Saturday, March 31, 2012

Oriental Assurance Corporation vs. CA [G.R. No. 94052 August 9, 1991, 200 SCRA 459]

Facts: Panama bought, in Palawan, 1,208 pieces of apitong logs, with a total volume of 2,000 cubic meters. It hired Transpacific Towage, Inc., to transport said logs by sea to Manila and insured it against loss for P1-M with Oriental Assurance. 

The policy was issued. It is stipulated there, among others, that the subject matter insured is 2,000 cubic meters of apitong logs and that the vessels to be utilized are the following: MT. 'Seminole', Barge PCT-7000 for the 1,000 cubic meter of apitong logs and Barge Transpac-1000 for the other 1,000 cubic meter of apitong logs. It is also stipulated in the policy that the insurance is against TOTAL LOSS only, and it is subject to the following clauses, to wit: Civil Code Article 1250 Waiver clause, Typhoon warranty clause, and Omnibus clause. 

The logs were loaded on the 2 barges: (1) on barge PCT-7000, 610 pieces of logs with a volume of 1,000 cubicmeters; and (2) on Barge TPAC-1000, 598 pieces of logs, also with a volume of 1,000 cubic meters. On 28 January 1986, the 2 barges were towed by MT 'Seminole'(tugboat), during the voyage, rough seas and strong winds caused damage to Barge TPAC-1000 resulting in the loss of 497 pieces of logs out of the 598 pieces loaded thereon. 

Panama demanded payment for the loss but Oriental Assurance refused on the ground that its contracted liability was for "TOTAL LOSS ONLY." Consequently, Panama filed a Complaint for Damages against Ever Insurance Agency (allegedly, also liable), Benito Sy Lee Yong and Oriental Assurance, before the RTC-Kalookan. 

RTC rendered a decision ordering Oriental Assurance to pay Panama P415,000.00 as insurance indemnity. Both parties appealed. The appellate court affirmed the RTC decision. Both RTC and CA shared the view that the insurance contract should be liberally construed in order to avoid a denial of substantial justice; that the logs loaded in the two barges should be treated separately such that the loss sustained by the shipment in one of them may be considered as "constructive total loss" and correspondingly compensable. 
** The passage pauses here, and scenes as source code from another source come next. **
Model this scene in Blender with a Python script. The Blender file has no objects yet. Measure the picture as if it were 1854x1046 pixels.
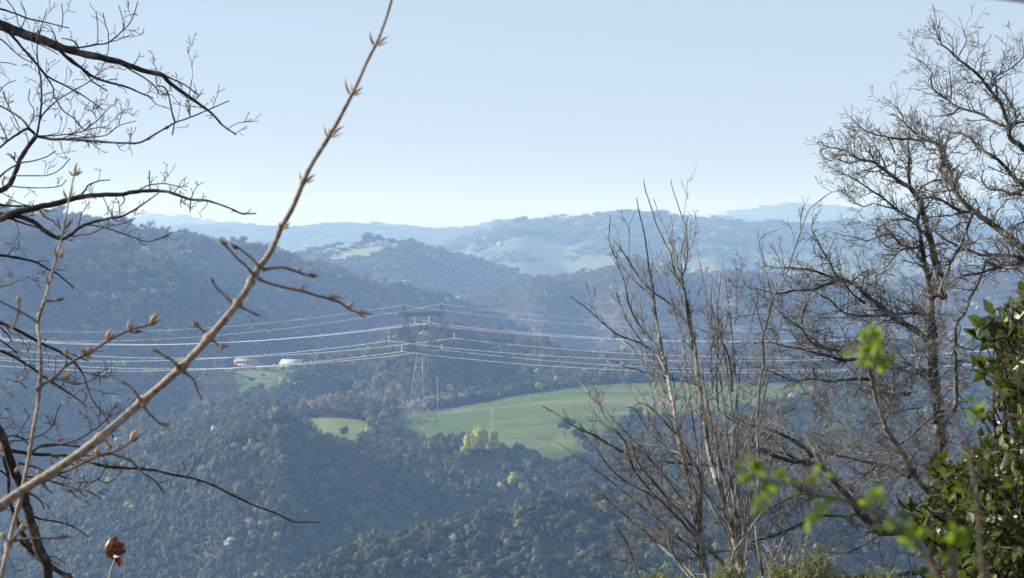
import bpy, math, random
import numpy as np
from mathutils import Vector, Matrix

# ------------------------------------------------------------------ camera, sky, sun, exposure
scene = bpy.context.scene
COL = scene.collection
F = 927.0 / math.tan(math.radians(10.0))          # focal length in pixels of the 1854 px wide photograph
TILT = math.radians(1.01)
CT, ST = math.cos(TILT), math.sin(TILT)
cam_d = bpy.data.cameras.new("camera")
cam = bpy.data.objects.new("camera", cam_d)
COL.objects.link(cam)
cam_d.sensor_width = 36.0
cam_d.lens = 18.0 / math.tan(math.radians(10.0))
cam_d.clip_start = 0.1
cam_d.clip_end = 40000.0
cam.location = (0, 0, 0)
cam.rotation_euler = (math.radians(90) - TILT, 0, 0)
cam_d.dof.use_dof = True
cam_d.dof.focus_distance = 30.0
cam_d.dof.aperture_fstop = 34.0
scene.camera = cam

SUN_AZ = math.radians(-76.0)      # to the left of the view direction (+y), i.e. in front and to the left
SUN_EL = math.radians(24.0)
sun_dir = Vector((math.sin(SUN_AZ) * math.cos(SUN_EL), math.cos(SUN_AZ) * math.cos(SUN_EL), math.sin(SUN_EL)))
world = bpy.data.worlds.new("World")
scene.world = world
world.use_nodes = True
wn = world.node_tree
sky = wn.nodes.new("ShaderNodeTexSky")
sky.sky_type = 'NISHITA'
sky.sun_disc = False
sky.sun_elevation = SUN_EL
sky.sun_rotation = SUN_AZ
sky.altitude = 300
sky.air_density = 1.0
sky.dust_density = 0.35
sky.ozone_density = 3.0
bg = wn.nodes["Background"]
bg.inputs["Strength"].default_value = 0.058
wb = wn.nodes.new("ShaderNodeMix"); wb.data_type = 'RGBA'; wb.blend_type = 'MULTIPLY'; wb.inputs[0].default_value = 1.0
wb.inputs[7].default_value = (0.98, 0.965, 1.17, 1)      # cool daylight white balance
veil = wn.nodes.new("ShaderNodeMix"); veil.data_type = 'RGBA'; veil.inputs[0].default_value = 0.8
veil.inputs[7].default_value = (5.1, 6.25, 6.3, 1)      # even high thin haze over the clear sky
wn.links.new(sky.outputs["Color"], veil.inputs[6]); wn.links.new(veil.outputs[2], wb.inputs[6]); wn.links.new(wb.outputs[2], bg.inputs["Color"])
sun_d = bpy.data.lights.new("sun", 'SUN')
sun_d.energy = 5.0
sun_d.angle = math.radians(0.5)
sun_d.color = (1.0, 0.93, 0.82)
sun = bpy.data.objects.new("sun", sun_d)
COL.objects.link(sun)
sun.rotation_euler = sun_dir.to_track_quat('Z', 'Y').to_euler()
scene.view_settings.view_transform = 'Standard'
scene.view_settings.look = 'None'
scene.view_settings.gamma = 1.0
scene.view_settings.exposure = 0.92
scene.cycles.volume_bounces = 1
scene.cycles.max_bounces = 6
scene.cycles.diffuse_bounces = 2
scene.cycles.transparent_max_bounces = 8
scene.cycles.use_denoising = True

# ------------------------------------------------------------------ helpers
def P(px, py, y):
    """world point seen at pixel (px,py) of the 1854x1046 photograph at depth y in metres"""
    v = (523.0 - py) / F
    k = y / (CT + v * ST)
    return np.array(((px - 927.0) / F * k, y, (v * CT - ST) * k))

def proj(x, y, z):
    d = y * CT - z * ST
    return 927.0 + F * x / d, 523.0 - F * (y * ST + z * CT) / d

def tag(o, label=None, cat=None, group=None, kind=None):
    if label: o["label"] = label
    if cat: o["category"] = cat
    if group: o["group"] = group
    if kind: o["kind"] = kind
    return o

def empty(name, loc, label, cat, group=None):
    o = bpy.data.objects.new(name, None)
    o.empty_display_size = 0.2
    COL.objects.link(o)
    o.location = tuple(loc)
    tag(o, label, cat, group)
    bpy.context.view_layer.update()
    return o

class MB:
    """collects quads / triangles as numpy arrays and links them as one mesh object"""
    def __init__(s):
        s.v = []; s.q = []; s.t = []; s.n = 0; s.cq = []
    def add(s, v, q=None, t=None):
        v = np.asarray(v, dtype=np.float64)
        if q is not None and len(q): s.q.append(np.asarray(q, dtype=np.int64) + s.n)
        if t is not None and len(t): s.t.append(np.asarray(t, dtype=np.int64) + s.n)
        s.v.append(v); s.n += len(v)
    def tube(s, pts, rad, n=5):
        pts = np.asarray(pts, dtype=np.float64); m = len(pts)
        rad = np.asarray(rad, dtype=np.float64)
        tan = np.empty_like(pts)
        tan[1:-1] = pts[2:] - pts[:-2]; tan[0] = pts[1] - pts[0]; tan[-1] = pts[-1] - pts[-2]
        tan /= (np.linalg.norm(tan, axis=1)[:, None] + 1e-12)
        mean = tan.mean(0)
        ref = np.array((0.0, 0.0, 1.0)) if abs(mean[2]) < 0.75 * np.linalg.norm(mean) + 1e-9 else np.array((1.0, 0.0, 0.0))
        a = np.cross(tan, ref); a /= (np.linalg.norm(a, axis=1)[:, None] + 1e-12)
        b = np.cross(tan, a)
        th = np.arange(n) * (2 * math.pi / n)
        ring = pts[:, None, :] + rad[:, None, None] * (np.cos(th)[None, :, None] * a[:, None, :] + np.sin(th)[None, :, None] * b[:, None, :])
        v = ring.reshape(-1, 3)
        i = np.arange(m - 1)[:, None] * n; j = np.arange(n)[None, :]; j2 = (j + 1) % n
        q = np.stack([i + j, i + j2, i + n + j2, i + n + j], axis=-1).reshape(-1, 4)
        v = np.vstack([v, pts[0] - tan[0] * rad[0] * 0.3, pts[-1] + tan[-1] * rad[-1]])
        k0, k1 = m * n, m * n + 1
        t = [(k0, (jj + 1) % n, jj) for jj in range(n)] + [(k1, (m - 1) * n + jj, (m - 1) * n + (jj + 1) % n) for jj in range(n)]
        s.add(v, q, t)
    def box(s, c, size, rot=0.0):
        x, y, z = [d / 2 for d in size]
        v = np.array([(sx * x, sy * y, sz * z) for sz in (-1, 1) for sy in (-1, 1) for sx in (-1, 1)])
        cr, sr = math.cos(rot), math.sin(rot)
        v = np.stack([v[:, 0] * cr - v[:, 1] * sr, v[:, 0] * sr + v[:, 1] * cr, v[:, 2]], axis=1) + np.asarray(c, dtype=float)
        q = [(0, 2, 3, 1), (4, 5, 7, 6), (0, 1, 5, 4), (2, 6, 7, 3), (0, 4, 6, 2), (1, 3, 7, 5)]
        s.add(v, q)
    def bar(s, a, b, w):
        s.tube([a, b], [w, w], 4)
    def mesh(s, name, smooth=False, origin=None):
        me = bpy.data.meshes.new(name)
        v = np.vstack(s.v)
        if origin is not None: v = v - np.asarray(origin, dtype=float)
        q = np.vstack(s.q) if s.q else np.zeros((0, 4), int)
        t = np.vstack(s.t) if s.t else np.zeros((0, 3), int)
        me.vertices.add(len(v)); me.vertices.foreach_set("co", v.ravel())
        nl = len(q) * 4 + len(t) * 3
        me.loops.add(nl)
        me.loops.foreach_set("vertex_index", np.concatenate([q.ravel(), t.ravel()]).astype(np.int32))
        me.polygons.add(len(q) + len(t))
        me.polygons.foreach_set("loop_start", np.concatenate([np.arange(len(q)) * 4, len(q) * 4 + np.arange(len(t)) * 3]).astype(np.int32))
        me.update(calc_edges=True)
        me.validate()
        me.shade_smooth() if smooth else None
        return me
    def build(s, name, mat, parent=None, smooth=False, origin=None):
        """one mesh object; with a parent its coordinates are kept in world space through the parent's location"""
        off = origin
        if parent is not None: off = np.array(parent.matrix_world.translation)
        me = s.mesh(name, smooth, off)
        if mat is not None: me.materials.append(mat)
        o = bpy.data.objects.new(name, me)
        COL.objects.link(o)
        if parent is not None:
            o.parent = parent
        elif origin is not None:
            o.location = tuple(origin)
        if parent is not None: bpy.context.view_layer.update()
        return o

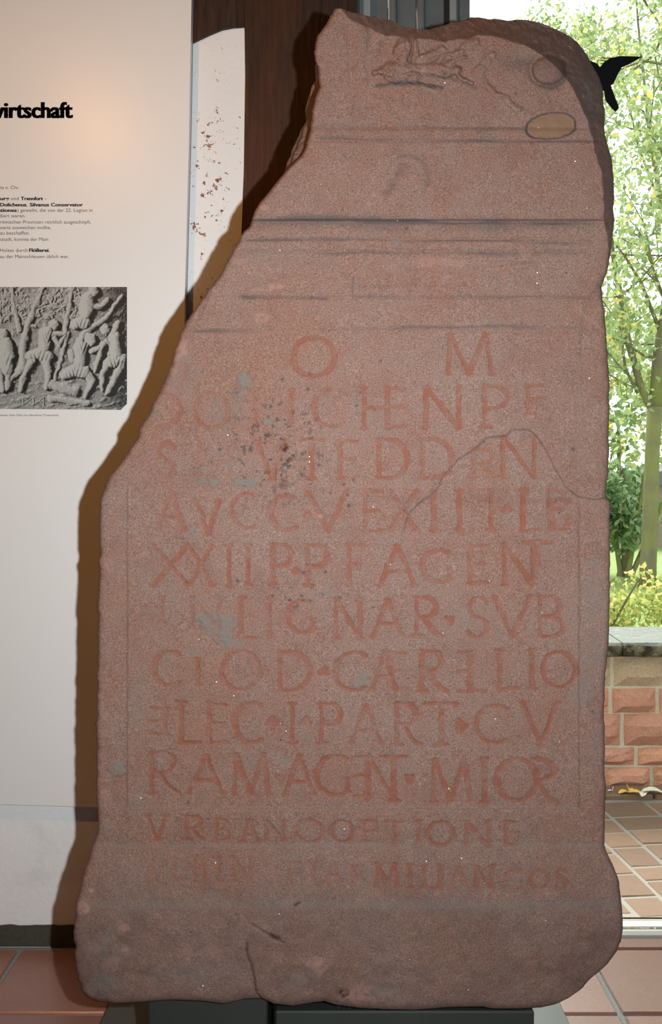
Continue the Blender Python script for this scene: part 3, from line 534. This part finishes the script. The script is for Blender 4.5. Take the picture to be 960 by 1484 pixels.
    pits = sm(.62, .8, fbm(X, Y, 6, 3, 400))*sm(1.1, .2, np.minimum(np.hypot((X-400)/110, (Y-650)/110), np.hypot((X-440)/90, (Y-865)/25))); soot_shade = np.maximum(soot_shade, .9*pits); d = d+.002*pits
    pt = random.Random(5)
    for _ in range(46):
        cx, cy = pt.choice([(pt.uniform(300, 560), pt.uniform(540, 720)), (pt.uniform(200, 860), pt.uniform(60, 1200)), (pt.uniform(430, 520), pt.uniform(600, 880))]); r = pt.uniform(1.2, 2.8)
        m = np.exp(-(((X-cx)**2+(Y-cy)**2)/r**2)); soot_shade = np.maximum(soot_shade, .95*m); d = d+.0012*m
    # overall grime towards the foot and the upper right shoulder
    soot_shade = np.maximum(soot_shade, .22*sm(1150, 1340, Y)*(1+.5*nz)); 
    # ---- the inscription
    dep = np.zeros_like(X)
    rr = random.Random(9)
    for it in T_.split(';'):
        ch, x0, x1, y0, y1, s = it.split(' '); x0, x1, y0, y1, s = map(float, (x0, x1, y0, y1, s))
        r0 = max(0, np.searchsorted(Lc[:, 1], y0-75)); r1 = min(NV, np.searchsorted(Lc[:, 1], y1+75))
        sub = np.s_[r0:r1]; xs, ys = wx[sub], wy[sub]; Wd = (2.6 if y0 < 1170 else 2.2)
        sel = (xs > x0-14) & (xs < x1+14) & (ys > y0-12) & (ys < y1+12); ix = np.nonzero(sel)
        if not len(ix[0]): continue
        px, py = xs[ix], ys[ix]; g = np.zeros_like(px)
        for st_ in G[ch]:
            pp = [(x0+(x1-x0)*a, y0+(y1-y0)*b) for a, b in st_]; k = len(pp)
            w_ = Wd*rr.uniform(.85, 1.2)*(.75 if (k == 2 and abs(pp[0][1]-pp[1][1]) < 8) else 1.0)
            for i, (a, b) in enumerate(zip(pp, pp[1:])):
                q = seg_dist(px, py, a, b)
                ws = w_*(.72+.5*abs(math.sin(math.atan2(b[1]-a[1], b[0]-a[0])))) if k > 3 else w_
                g = np.maximum(g, np.clip(1-(q/ws/1.5)**3, 0, 1))
            if k == 2 and ch not in '._':                              # serifs
                for e, o_ in ((pp[0], pp[1]), (pp[1], pp[0])):
                    if abs(pp[0][1]-pp[1][1]) > 12:
                        q = seg_dist(px, py, (e[0]-4.5, e[1]), (e[0]+4.5, e[1])); g = np.maximum(g, .8*np.clip(1-(q/2.2)**2, 0, 1))
        wear = np.clip(.90+.48*vnoise(px/11, py/11, 500)+.35*vnoise(px/4, py/4, 503), .15, 1.25)
        pa = paint[sub]; de = dep[sub]; pa[ix] = np.maximum(pa[ix], np.clip(np.sqrt(g)*(s*.9+.12)*wear, 0, 1)); de[ix] = np.maximum(de[ix], g*min(1, s+.15))
    d = d+.0021*dep
    Yd = FRONT+d
    V = np.stack([(X-CX)*Yd/F, Yd, EYE+(CY-Y)*Yd/F], -1)
    idx = np.arange(NU*NV).reshape(NV, NU)
    ring = np.concatenate([idx[0, :], idx[1:, -1], idx[-1, :-1][::-1], idx[1:-1, 0][::-1]])
    nr = len(ring); fv = V.reshape(-1, 3); rp = fv[ring]; rpx = np.stack([X.ravel()[ring], Y.ravel()[ring]], 1)
    nxt = np.roll(rp, -1, 0); prv = np.roll(rp, 1, 0)
    for _ in range(1): tg = nxt-prv
    nrm = np.stack([-tg[:, 2], tg[:, 0]], 1)*-1
    kern = np.ones(25)/25; nrm = np.stack([np.convolve(np.concatenate([nrm[-12:, i], nrm[:, i], nrm[:12, i]]), kern, 'valid') for i in (0, 1)], 1)
    nrm /= np.linalg.norm(nrm, axis=1)[:, None]+1e-9
    cen = rp[:, [0, 2]].mean(0)
    if ((rp[:, [0, 2]]-cen)*nrm).sum() < 0: nrm = -nrm
    BACK, K = 2.03, 34
    OUT = [(451,60),(449,80),(443,108),(446,128),(436,152),(429,175),(416,204),(412,218),(412,240),(414,248)]
    isl = (rpx[:, 0] < 470) & (rpx[:, 1] > 62) & (rpx[:, 1] < 246)
    xo = np.interp(rpx[:, 1], [p[1] for p in OUT], [p[0] for p in OUT])
    rings = []; arc_s = np.arange(nr)*1.4
    fade = np.minimum(sm(62, 80, rpx[:, 1]), sm(247, 238, rpx[:, 1]))
    for k in range(1, K+1):
        t = k/K; Yk = rp[:, 1]+(BACK-rp[:, 1])*t
        dep_m = Yk-rp[:, 1]
        off = -.004*sm(0, 1, np.full(nr, t))*0+.006*fbm(arc_s, np.full(nr, k*9.), 40, 4, 600)*sm(0, .3, t)-.03*sm(.75, 1, t)
        off = np.where(rpx[:, 1] > 1440, -abs(off)*0-.0-.02*sm(.85, 1, t), off)
        x_ = rp[:, 0]+nrm[:, 0]*off; z_ = rp[:, 2]+nrm[:, 1]*off
        tgt = (xo+2.0*fbm(rpx[:, 1], np.full(nr, k*4.), 18, 3, 620)-CX)*Yk/F
        dl = np.interp(rpx[:, 1], [60, 130, 160, 240], [.135, .12, .075, .045]); fac = sm(dl, dl+.012, dep_m)*fade*isl*(1-sm(.6, 1, t)*.6)
        step2 = sm(dl+.035, dl+.045, dep_m); mid_ = .66+.34*step2
        inn = -.012*sm(0, .03, dep_m)*isl*fade
        x_ = x_*(1-fac)+fac*(x_*(1-mid_)+tgt*mid_)-inn*(1-fac)
        rings.append(np.stack([x_, Yk, z_], 1))
    allv = np.concatenate([fv]+rings+[np.array([[rp[:, 0].mean(), BACK, rp[:, 2].mean()]])])
    q = np.stack([idx[:-1, :-1], idx[1:, :-1], idx[1:, 1:], idx[:-1, 1:]], -1).reshape(-1, 4)
    faces = [q]; prev = ring; base = NU*NV
    for k in range(K):
        cur = base+np.arange(nr)+k*nr; faces.append(np.stack([prev, np.roll(prev, -1), np.roll(cur, -1), cur], 1)); prev = cur
    quads = np.concatenate(faces); nvt = len(allv); tri = np.stack([prev, np.roll(prev, -1), np.full(nr, nvt-1)], 1)
    me = bpy.data.meshes.new('altar_stone'); me.vertices.add(nvt); me.vertices.foreach_set('co', allv.astype(np.float32).ravel())
    loops = np.concatenate([quads.ravel(), tri.ravel()]); me.loops.add(len(loops)); me.loops.foreach_set('vertex_index', loops.astype(np.int32))
    npol = len(quads)+len(tri); me.polygons.add(npol)
    stt = np.concatenate([np.arange(len(quads))*4, len(quads)*4+np.arange(len(tri))*3]); me.polygons.foreach_set('loop_start', stt.astype(np.int32))
    me.polygons.foreach_set('use_smooth', np.ones(npol, bool)); me.update(calc_edges=True); me.validate()
    def attr(name, a, b, c):
        at = me.color_attributes.new(name, 'FLOAT_COLOR', 'POINT'); arr = np.zeros((nvt, 4), np.float32); arr[:, 3] = 1
        for i, m in enumerate((a, b, c)):
            m = np.clip(m, 0, 1).ravel(); arr[:NU*NV, i] = m
            if (name, i) in (('masks', 1), ('masks', 2)): arr[NU*NV:-1, i] = np.tile(m[ring]*.3+.12, K)
        at.data.foreach_set('color', arr.ravel())
    attr('masks', paint, soot_shade, grey); attr('marks', tan, pale, dark)
    o = link('altar_stone', me, M['stone'])
    tag(o, 'broken red sandstone Roman altar slab with carved inscription and sloping left edge', 'stone')
make_stone()

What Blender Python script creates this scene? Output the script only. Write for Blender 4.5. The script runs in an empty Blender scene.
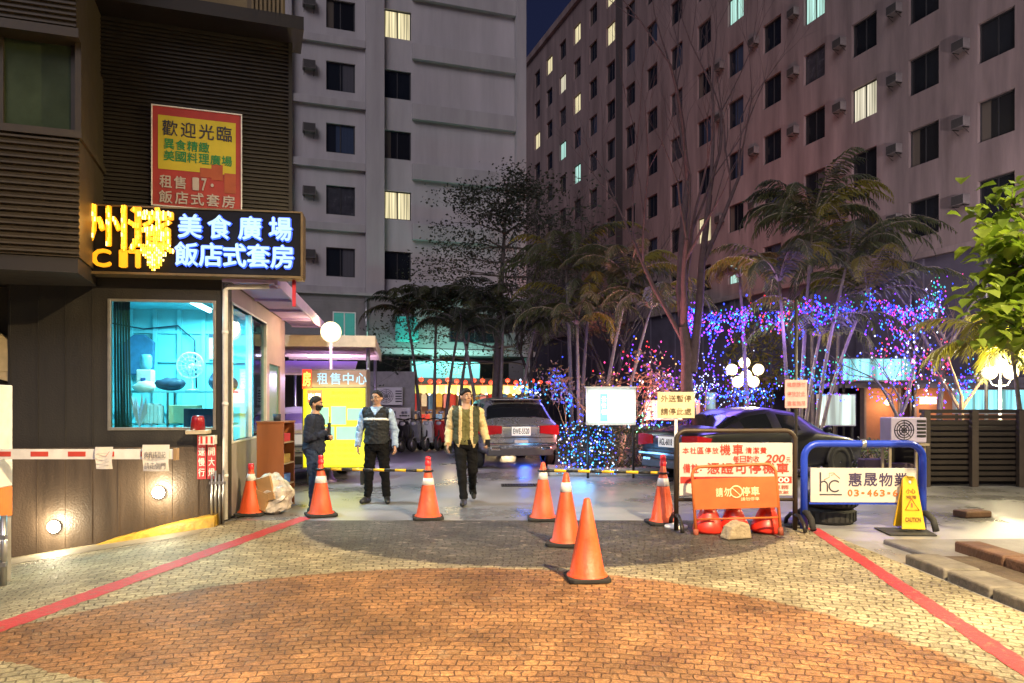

Oriental Assurance filed a petition for review on certiorari challenging the aforesaid dispositions. 

Issue: Is Oriental Assurance liable? 

Held: No. The SC held that the terms of the contract constitute the measure of the insurer’s liability and compliance therewith is a condition precedent to the insured's right to recovery from the insurer. That whether a contract is entire or severable is a question of intention to be determined by the language employed by the parties. The policy in question shows that the subject matter insured was the entire shipment of 2,000 cubic meters of apitong logs. The fact that the logs were loaded on two different barges did not make the contract several and divisible as to the items insured. The logs on the two barges were not separately valued or separately insured. Only one premium was paid for the entire shipment, making for only one cause or consideration. The insurance contract must, therefore, be considered indivisible. 

The law provides that a “constructive total loss”, is one which gives to a person insured by a contract of marine insurance a right to abandon thing insured, or any particular portion thereof separately valued by the policy, or otherwise separately insured, and recover for a total loss thereof, when the cause of the loss is a peril injured against: (a) If more than three-fourths thereof in value is actually lost, or would have to be expended to recover it from the peril; (b) If it is injured to such an extent as to reduce its value more than three-fourths. The logs involved, although placed in two barges, were not separately valued by the policy, nor separately insured. Resultantly, the logs lost in barge TPAC-1000 in relation to the total number of logs loaded on the same barge cannot be made the basis for determining constructive total loss. The logs having been insured as one inseparable unit, the correct basis for determining the existence of constructive total loss is the totality of the shipment of logs. Of the entirety of 1,208, pieces of logs, only 497 pieces thereof were lost or 41.45% of the entire shipment. Since the cost of those 497 pieces does not exceed 75% of the value of all 1,208 pieces of logs, the shipment cannot be said to have sustained a constructive total loss. Hence, no recovery can be had against Oriental Assurance. The latter has no liability under the policy.